We have acted as counsel to you in connection with your filing of a Registration Statement on Form S-3 (File No. 333-231920) (as amended or supplemented, the “Registration Statement”) filed on June 3, 2019 with the Securities and Exchange Commission (the “Commission”) pursuant to the Securities Act of 1933, as amended (the “Securities Act”), relating to the registration of the offer by Scholar Rock Holding Corporation, a Delaware corporation (the “Company”) of up to $275,000,000 of any combination of securities of the types specified therein. The Registration Statement was declared effective by the Commission on June 10, 2019. Reference is made to our opinion letter dated June 3, 2019 and included as Exhibit 5.1 to the Registration Statement. We are delivering this supplemental opinion letter in connection with the prospectus supplement (the “Prospectus Supplement”) filed on October 30, 2020 by the Company with the Commission pursuant to Rule 424 under the Securities Act.

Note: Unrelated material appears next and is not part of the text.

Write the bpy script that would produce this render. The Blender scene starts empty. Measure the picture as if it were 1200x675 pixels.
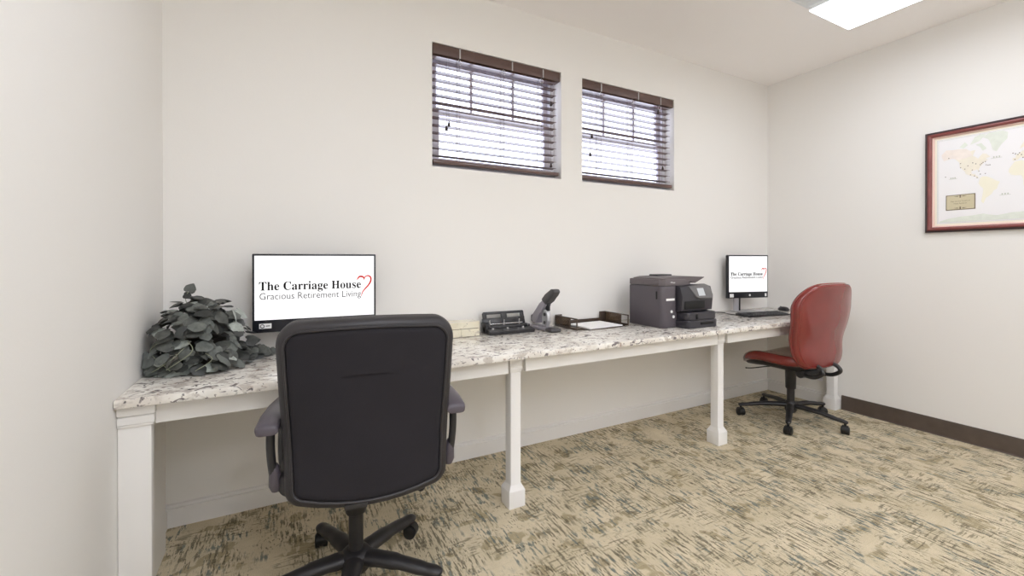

The Prospectus Supplement relates to the offering by the Company of up to an aggregate of (i) 3,717,948 shares (the “Shares”) of the Company’s Common Stock, par value $0.001 per share (the “Common Stock”) and (ii) pre-funded warrants (the “Pre-Funded Warrants”) to purchase up to 2,179,487 shares of Common Stock (such shares issuable upon exercise of the Pre-Funded Warrants, the “Warrant Shares”) covered by the Registration Statement. The Shares include an over-allotment option granted to the underwriters of the offering to purchase 769,230 Shares. The Shares are being sold to the several underwriters named in, and pursuant to, an underwriting agreement among the Company and such underwriters (the “Underwriting Agreement”).

 

We have reviewed such documents and made such examination of law as we have deemed appropriate to give the opinion set forth below. We have relied, without independent verification, on certificates of public officials and, as to matters of fact material to the opinion set forth below, on certificates of officers of the Company.

 

The opinion set forth below is limited to the Delaware General Corporation Law.

 

 

 

Scholar Rock Holding Corporation

October 30, 2020

Page 2

 

Based on the foregoing, we are of the opinion that

 

1.The Shares have been duly authorized and, upon issuance and delivery against payment therefor in accordance with the terms of the Underwriting Agreement, the Shares will be validly issued, fully paid and non-assessable.

  

2.The Pre-Funded Warrants have been duly authorized and executed by the Company and, when delivered and paid for in accordance with the terms of the Underwriting Agreement, will be valid and binding obligations of the Company.

 

3.Assuming sufficient authorized but unissued shares of Common Stock are available for issuance when the Pre-Funded Warrants are exercised, the Warrant Shares, when issued upon exercise of the Pre-Funded Warrants in accordance with the terms of the Warrants, will be validly issued, fully paid and non-assessable.

 

Our opinion set forth above as to enforceability is subject to and limited by the effect of any applicable bankruptcy, insolvency, fraudulent transfer, reorganization, moratorium and other similar laws of general application affecting the rights and remedies of creditors and to general principles of equity.

 

We hereby consent to the inclusion of this opinion as Exhibit 5.1 to the Registration Statement and to the references to our firm under the caption "Legal Matters" in the Registration Statement. In giving our consent, we do not admit that we are in the category of persons whose consent is required under Section 7 of the Securities Act or the rules and regulations thereunder.